Tuesday, November 09, 2021

'Your Saddest Lyric Is a Social Act'

Some deaths are still impossible to believe, and I don’t mean family or longtime friends. Rather, public figures distant in time and space who never knew we existed. Charles Mingus is one. For a time in the seventies his music was almost all I listened to. He died in 1979. A year later we lost Bill Evans. Two years earlier, Nabokov. Call them father-figures, not to get Freudian about it, all gone before I turned twenty-eight. 

In December 1985, I read in the New York Times of Philip Larkin’s death at age sixty-three. (“So young,” he says, retrospectively.) I had been reading him for fifteen years as though his poems were private correspondence intended only for my eyes.

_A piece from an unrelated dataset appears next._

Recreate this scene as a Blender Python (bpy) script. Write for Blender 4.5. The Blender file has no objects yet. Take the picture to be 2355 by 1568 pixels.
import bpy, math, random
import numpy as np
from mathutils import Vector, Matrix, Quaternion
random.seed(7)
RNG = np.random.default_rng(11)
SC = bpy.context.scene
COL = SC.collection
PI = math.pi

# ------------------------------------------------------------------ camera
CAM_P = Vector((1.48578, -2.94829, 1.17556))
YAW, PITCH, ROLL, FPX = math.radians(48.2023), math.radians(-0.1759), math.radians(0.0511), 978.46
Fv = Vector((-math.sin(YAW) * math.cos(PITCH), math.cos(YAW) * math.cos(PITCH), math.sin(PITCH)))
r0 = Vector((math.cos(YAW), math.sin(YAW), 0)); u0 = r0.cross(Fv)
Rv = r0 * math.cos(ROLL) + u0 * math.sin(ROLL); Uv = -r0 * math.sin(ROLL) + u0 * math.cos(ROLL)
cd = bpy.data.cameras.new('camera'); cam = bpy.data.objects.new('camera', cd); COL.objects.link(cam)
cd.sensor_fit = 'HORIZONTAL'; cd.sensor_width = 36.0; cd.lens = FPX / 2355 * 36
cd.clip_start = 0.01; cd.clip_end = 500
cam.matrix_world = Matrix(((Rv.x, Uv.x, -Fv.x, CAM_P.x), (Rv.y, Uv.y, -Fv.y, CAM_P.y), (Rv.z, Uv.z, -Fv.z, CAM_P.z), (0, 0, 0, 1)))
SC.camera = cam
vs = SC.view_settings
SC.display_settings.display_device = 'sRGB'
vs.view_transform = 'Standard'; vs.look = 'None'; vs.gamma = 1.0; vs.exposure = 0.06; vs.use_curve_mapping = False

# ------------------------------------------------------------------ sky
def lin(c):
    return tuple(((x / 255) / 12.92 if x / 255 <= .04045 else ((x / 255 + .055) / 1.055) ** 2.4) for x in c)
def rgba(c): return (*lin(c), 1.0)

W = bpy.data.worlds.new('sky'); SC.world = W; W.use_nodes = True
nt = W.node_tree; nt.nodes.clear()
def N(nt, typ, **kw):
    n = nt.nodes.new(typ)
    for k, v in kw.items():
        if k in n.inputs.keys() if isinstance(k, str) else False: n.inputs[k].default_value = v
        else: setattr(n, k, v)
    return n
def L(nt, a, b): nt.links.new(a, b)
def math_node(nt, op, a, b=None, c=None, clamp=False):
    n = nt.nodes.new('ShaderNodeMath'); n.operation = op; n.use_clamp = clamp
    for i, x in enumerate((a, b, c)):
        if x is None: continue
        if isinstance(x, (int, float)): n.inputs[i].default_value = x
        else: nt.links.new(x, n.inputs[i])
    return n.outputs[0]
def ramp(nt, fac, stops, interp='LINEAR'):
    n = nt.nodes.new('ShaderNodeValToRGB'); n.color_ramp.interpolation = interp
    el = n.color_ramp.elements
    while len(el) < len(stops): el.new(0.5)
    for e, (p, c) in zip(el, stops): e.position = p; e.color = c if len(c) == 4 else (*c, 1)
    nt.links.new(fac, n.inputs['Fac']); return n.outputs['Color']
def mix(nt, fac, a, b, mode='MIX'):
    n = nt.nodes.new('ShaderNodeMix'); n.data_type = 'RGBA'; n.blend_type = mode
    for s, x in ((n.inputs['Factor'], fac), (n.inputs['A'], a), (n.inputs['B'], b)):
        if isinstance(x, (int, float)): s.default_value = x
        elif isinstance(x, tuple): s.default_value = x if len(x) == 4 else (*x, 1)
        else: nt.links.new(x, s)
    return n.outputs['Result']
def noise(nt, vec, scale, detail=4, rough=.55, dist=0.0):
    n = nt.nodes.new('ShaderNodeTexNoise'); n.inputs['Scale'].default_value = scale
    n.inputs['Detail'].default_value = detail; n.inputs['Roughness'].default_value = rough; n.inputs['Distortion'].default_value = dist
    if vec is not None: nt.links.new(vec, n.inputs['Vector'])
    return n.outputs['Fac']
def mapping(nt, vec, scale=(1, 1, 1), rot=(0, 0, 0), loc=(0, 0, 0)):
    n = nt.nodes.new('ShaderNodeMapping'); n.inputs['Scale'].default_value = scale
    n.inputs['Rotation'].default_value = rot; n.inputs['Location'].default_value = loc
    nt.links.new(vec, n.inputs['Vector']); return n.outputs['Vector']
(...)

I don’t think I had ever spoken with anyone about Larkin, but I never knew a lot of people who read poetry. Our relationship was “personal,” unlike mine with almost any other poet. Though death was ever his theme, his own seemed improbable.

 

Within two months, Clive James published the 166-line “A Valediction for Philip Larkin” in the London Review of Books. I was in my newspaper office in the Albany County Courthouse when I learned of Larkin’s death. James was in Kenya. His immediate reaction on hearing the news:

 

“No tears were shed.

Forgive me, but I hardly felt a trace

Of grief. Just sudden fear your being dead

So soon had left us disinherited.”

 

Read the whole thing, please. Here is the emotional and poetic heart of the poem:

 

“The seeming paradox is a plain fact –

You brought us all together on your own.

Your saddest lyric is a social act.

A bedside manner in your graveyard tone

Suggests that at the last we aren’t alone.

 

“You wouldn’t have agreed, of course. You said

Without equivocation that life ends

With him who lived it definitely dead

And buried, after which event he tends

To spend a good deal less time with his friends.”

 

Clive James, it’s hard to believe, died almost two years ago, on November 24, 2019.

 

[James’ poem is collected in several places, including Somewhere Becoming Rain: Collected Writings on Philip Larkin (Picador, 2019), his final book.]